══ Task inputs ══
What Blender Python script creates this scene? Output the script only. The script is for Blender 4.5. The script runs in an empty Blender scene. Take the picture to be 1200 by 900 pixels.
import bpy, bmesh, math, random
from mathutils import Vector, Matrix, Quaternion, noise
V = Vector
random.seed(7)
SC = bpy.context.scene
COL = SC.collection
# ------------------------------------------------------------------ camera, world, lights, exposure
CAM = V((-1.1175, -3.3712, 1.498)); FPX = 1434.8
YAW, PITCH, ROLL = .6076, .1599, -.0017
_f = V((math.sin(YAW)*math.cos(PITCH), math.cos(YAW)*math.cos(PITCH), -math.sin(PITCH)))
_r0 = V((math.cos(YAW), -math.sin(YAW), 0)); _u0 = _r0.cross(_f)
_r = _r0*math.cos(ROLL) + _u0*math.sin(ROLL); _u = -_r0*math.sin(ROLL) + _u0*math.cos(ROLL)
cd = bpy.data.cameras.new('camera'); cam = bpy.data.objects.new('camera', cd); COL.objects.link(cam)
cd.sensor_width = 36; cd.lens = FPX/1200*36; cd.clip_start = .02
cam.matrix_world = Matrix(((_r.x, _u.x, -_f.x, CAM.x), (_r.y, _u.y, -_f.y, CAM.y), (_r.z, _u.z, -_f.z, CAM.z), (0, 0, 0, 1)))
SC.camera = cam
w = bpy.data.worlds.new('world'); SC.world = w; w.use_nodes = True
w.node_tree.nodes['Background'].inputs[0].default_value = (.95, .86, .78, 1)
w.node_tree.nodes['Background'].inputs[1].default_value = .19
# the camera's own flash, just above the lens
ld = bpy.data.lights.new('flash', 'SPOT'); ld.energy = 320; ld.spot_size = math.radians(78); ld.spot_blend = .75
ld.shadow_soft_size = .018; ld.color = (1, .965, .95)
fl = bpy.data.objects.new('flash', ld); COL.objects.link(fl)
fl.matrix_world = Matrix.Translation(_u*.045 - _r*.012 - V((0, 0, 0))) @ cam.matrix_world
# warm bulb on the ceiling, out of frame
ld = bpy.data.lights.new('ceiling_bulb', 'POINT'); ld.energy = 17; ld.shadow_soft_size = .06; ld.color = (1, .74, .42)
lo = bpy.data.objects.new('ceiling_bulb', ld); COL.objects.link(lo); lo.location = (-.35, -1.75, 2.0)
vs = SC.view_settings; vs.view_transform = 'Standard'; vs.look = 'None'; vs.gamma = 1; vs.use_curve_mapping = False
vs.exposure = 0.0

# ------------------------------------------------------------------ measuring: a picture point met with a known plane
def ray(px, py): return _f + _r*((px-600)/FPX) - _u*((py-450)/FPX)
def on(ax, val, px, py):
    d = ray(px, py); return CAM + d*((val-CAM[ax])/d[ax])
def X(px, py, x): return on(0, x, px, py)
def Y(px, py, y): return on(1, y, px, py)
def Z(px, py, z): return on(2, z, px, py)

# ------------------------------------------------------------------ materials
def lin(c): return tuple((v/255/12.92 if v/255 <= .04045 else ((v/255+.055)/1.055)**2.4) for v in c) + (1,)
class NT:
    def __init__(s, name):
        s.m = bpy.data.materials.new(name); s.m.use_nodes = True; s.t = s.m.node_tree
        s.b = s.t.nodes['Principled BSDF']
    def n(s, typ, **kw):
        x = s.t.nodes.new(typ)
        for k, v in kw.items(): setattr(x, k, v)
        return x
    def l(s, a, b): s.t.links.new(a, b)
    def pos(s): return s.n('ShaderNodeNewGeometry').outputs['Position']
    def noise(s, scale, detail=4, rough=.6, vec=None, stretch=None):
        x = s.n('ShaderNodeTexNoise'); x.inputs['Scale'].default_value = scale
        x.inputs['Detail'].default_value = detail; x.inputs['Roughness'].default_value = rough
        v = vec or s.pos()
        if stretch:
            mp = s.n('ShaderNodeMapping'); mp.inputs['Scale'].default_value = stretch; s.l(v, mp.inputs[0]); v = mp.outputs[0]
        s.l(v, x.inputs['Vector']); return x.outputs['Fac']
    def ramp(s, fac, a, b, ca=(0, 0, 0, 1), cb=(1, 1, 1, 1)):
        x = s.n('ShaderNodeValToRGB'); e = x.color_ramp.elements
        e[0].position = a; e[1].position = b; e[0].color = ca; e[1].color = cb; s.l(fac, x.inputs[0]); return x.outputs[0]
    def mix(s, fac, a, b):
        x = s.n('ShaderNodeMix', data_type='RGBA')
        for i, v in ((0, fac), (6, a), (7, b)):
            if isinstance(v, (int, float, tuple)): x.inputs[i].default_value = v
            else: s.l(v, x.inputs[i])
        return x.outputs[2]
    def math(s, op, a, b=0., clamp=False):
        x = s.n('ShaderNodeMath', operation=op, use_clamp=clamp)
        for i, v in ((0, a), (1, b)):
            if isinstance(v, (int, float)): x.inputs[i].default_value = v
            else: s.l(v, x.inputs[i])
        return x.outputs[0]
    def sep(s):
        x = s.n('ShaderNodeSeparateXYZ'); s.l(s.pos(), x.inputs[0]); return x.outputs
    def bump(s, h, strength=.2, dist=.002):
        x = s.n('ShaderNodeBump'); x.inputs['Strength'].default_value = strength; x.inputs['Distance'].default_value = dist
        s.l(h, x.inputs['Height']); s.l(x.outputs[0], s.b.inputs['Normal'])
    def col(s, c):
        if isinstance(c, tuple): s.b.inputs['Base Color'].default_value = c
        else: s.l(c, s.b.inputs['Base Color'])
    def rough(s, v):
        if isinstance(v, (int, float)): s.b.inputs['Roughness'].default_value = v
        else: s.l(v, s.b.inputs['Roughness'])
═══
══ Task inputs ══
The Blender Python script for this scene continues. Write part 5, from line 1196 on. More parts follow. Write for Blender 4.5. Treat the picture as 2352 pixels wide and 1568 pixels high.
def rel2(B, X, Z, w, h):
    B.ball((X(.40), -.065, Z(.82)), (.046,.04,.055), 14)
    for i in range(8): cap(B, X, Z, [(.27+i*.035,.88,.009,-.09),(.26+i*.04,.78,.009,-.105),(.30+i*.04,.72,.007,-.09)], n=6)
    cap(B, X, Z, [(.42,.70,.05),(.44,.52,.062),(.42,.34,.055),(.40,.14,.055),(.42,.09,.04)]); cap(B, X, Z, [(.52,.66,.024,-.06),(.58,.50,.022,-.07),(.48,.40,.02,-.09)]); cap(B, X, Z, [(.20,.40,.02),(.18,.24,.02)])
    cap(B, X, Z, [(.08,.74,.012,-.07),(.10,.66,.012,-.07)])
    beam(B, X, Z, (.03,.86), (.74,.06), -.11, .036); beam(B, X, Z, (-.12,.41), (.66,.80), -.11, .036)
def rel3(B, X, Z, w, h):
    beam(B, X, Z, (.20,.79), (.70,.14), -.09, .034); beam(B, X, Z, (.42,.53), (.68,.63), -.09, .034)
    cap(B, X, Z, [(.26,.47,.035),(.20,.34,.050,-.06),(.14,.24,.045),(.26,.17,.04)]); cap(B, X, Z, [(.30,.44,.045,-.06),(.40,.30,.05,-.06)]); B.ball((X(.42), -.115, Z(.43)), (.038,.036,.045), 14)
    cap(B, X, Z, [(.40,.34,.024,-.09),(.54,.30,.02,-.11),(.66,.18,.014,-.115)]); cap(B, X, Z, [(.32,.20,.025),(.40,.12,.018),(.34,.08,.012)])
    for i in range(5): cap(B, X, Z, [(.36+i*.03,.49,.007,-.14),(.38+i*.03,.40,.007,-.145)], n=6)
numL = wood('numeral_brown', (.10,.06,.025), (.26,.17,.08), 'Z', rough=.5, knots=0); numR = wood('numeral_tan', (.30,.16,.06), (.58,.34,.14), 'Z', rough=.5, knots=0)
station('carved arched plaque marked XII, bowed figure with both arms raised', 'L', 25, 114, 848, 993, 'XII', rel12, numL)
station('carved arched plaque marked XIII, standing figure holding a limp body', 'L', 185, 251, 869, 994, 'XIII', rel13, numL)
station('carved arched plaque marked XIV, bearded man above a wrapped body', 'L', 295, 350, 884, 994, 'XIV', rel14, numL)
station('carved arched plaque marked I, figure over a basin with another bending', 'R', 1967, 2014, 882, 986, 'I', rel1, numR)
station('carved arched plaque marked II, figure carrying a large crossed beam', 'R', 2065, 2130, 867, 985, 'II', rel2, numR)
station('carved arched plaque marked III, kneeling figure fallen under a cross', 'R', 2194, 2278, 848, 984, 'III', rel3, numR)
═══
══ Task inputs ══
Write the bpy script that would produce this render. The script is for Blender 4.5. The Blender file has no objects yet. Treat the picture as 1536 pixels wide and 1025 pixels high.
═══
To do
Locate all lines holding the word "Python", then copy them out.

Exercise output
What Blender Python script creates this scene? Output the script only. The script is for Blender 4.5. The script runs in an empty Blender scene. Take the picture to be 1200 by 900 pixels.
The Blender Python script for this scene continues. Write part 5, from line 1196 on. More parts follow. Write for Blender 4.5. Treat the picture as 2352 pixels wide and 1568 pixels high.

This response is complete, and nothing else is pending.